An employee opens an email that looks like any other, clicks a link, and gives up a password without noticing. A stolen login opens a door deeper in the network. Files stop opening a few days later.
That chain now sits at the front of most ransomware cases. Malicious email and phishing together account for half of all incidents, based on a survey of 2,158 IT and security leaders whose organizations were hit in the past year. Sophos commissioned the research and gathered the answers early in 2026.
Stolen credentials sit close behind email as a way in. Close to eight in ten attacks opened with an identity-based move, taking a credential or using one already taken. Two-thirds of victims said their ransomware incident was the same event as their worst identity breach.
Where the attackers went
Exploited software flaws led the rankings for three years running. They dropped to 18% this year, down from roughly a third the year before. Attackers leaned on logins and email lures, a cheaper way into the network.
Sophos warns flaw-based attacks could climb again as AI tools find software weaknesses faster.
Among attacks that started with a stolen login, a software flaw, or brute force, exposed internet-facing applications were the most common opening, ahead of user devices and firewalls. Multi-factor authentication was in place for nearly every credential-based attack. Coverage gaps and bypass methods let attackers through anyway.
Victims named a range of reasons for falling to an attack. Security gaps, known and unknown, led the list, ahead of thin staffing and weak protection. Human error was the one operational factor that grew.
The bill after the attack
Recovery costs went up. The average cost to clean up an attack, setting aside any ransom, reached $1.7 million over the past year, a rise of about a tenth on the previous report. The peak from two years back still sits above that. The median ran far lower, which means a handful of expensive cases pull the average up.
Costs spread across a wide range. Close to a fifth of organizations spent somewhere between half a million and a million dollars on cleanup, and a similar share ran into the millions.
Most victims got moving again fast. Over half were running inside a week, and the average recovery held at roughly three weeks.
What victims paid
Ransom demands came down hard. The typical demand landed just under $700,000, close to two-thirds lower across two years. Payments moved the same direction.
The median payment settled at $769,000, down from the year before. Just under half of payments cleared seven figures. Victims talked more of these down, and just over half paid less than the number the attacker first named. The typical settlement came in at close to nine-tenths of the opening demand.
Attackers size the demand to the target. The smallest firms got demands near six figures. The largest enterprises got demands running into the millions. That spread points to reconnaissance before the ransom note goes out.
Willingness to pay splits by sector. Local and state government paid most often, along with media and entertainment firms under pressure to restore public services fast. Retailers paid least, readier to ride out the outage and rebuild.
Backups did the heavy lifting
Backups carried more of the recovery this year.
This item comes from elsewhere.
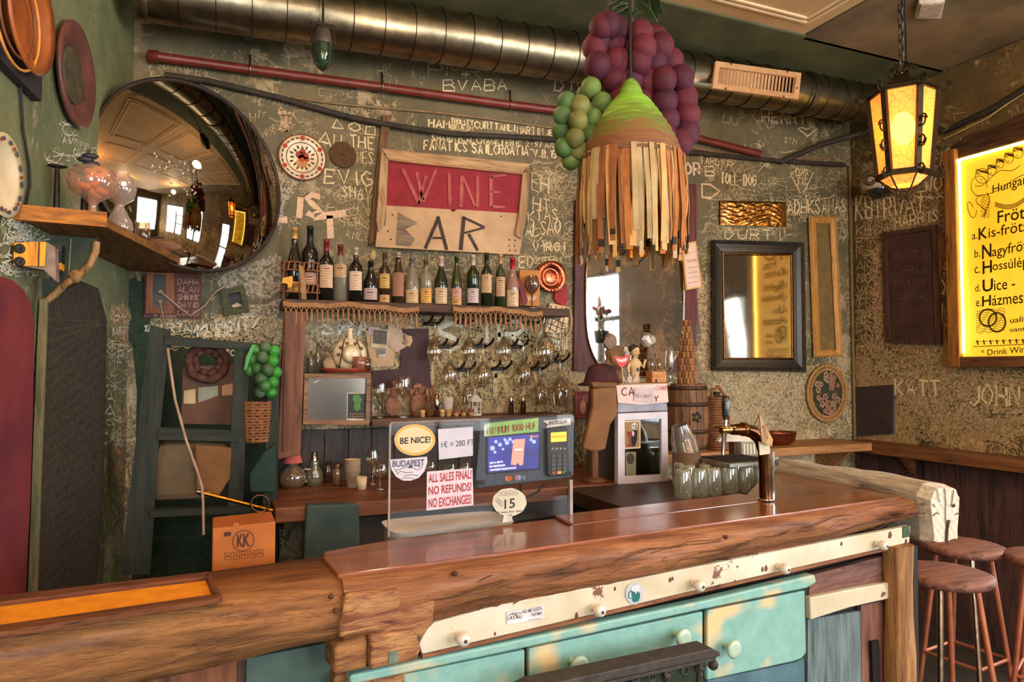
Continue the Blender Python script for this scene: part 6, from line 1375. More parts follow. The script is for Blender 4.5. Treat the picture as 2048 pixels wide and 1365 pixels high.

Organizations rebuilt backup systems after letting them slip the year before. Two-thirds of victims with encrypted data pulled their files back from backup, up from a bit over half a year earlier. The share paying a ransom to recover data fell to its lowest point in three years.
Almost every victim with locked files got something back. A small share lost their data for good.
Encryption rose again
Attackers regained ground on encryption. Data got locked in 56% of attacks, the first increase after two years of decline. About one in six cases involved both encryption and theft, which hands an attacker two ways to press for money.
Firewalls caught most of these attacks before the payload went off, and that early warning kept more data intact. The cases where the firewall missed entirely ended with the worst encryption rates.
The people left to clean it up
Ransomware wears on the staff who handle it. Almost every organization with encrypted data reported lasting effects on its security team. Stress about the next attack topped the list, followed by heavier pressure from the top.
One number stands out for careers. The leadership team was replaced after the attack in more than one in five cases.
One effect moved the other way. Recognition from senior leaders rose, the single measured impact that grew from the prior year, as boards paid closer attention after an incident.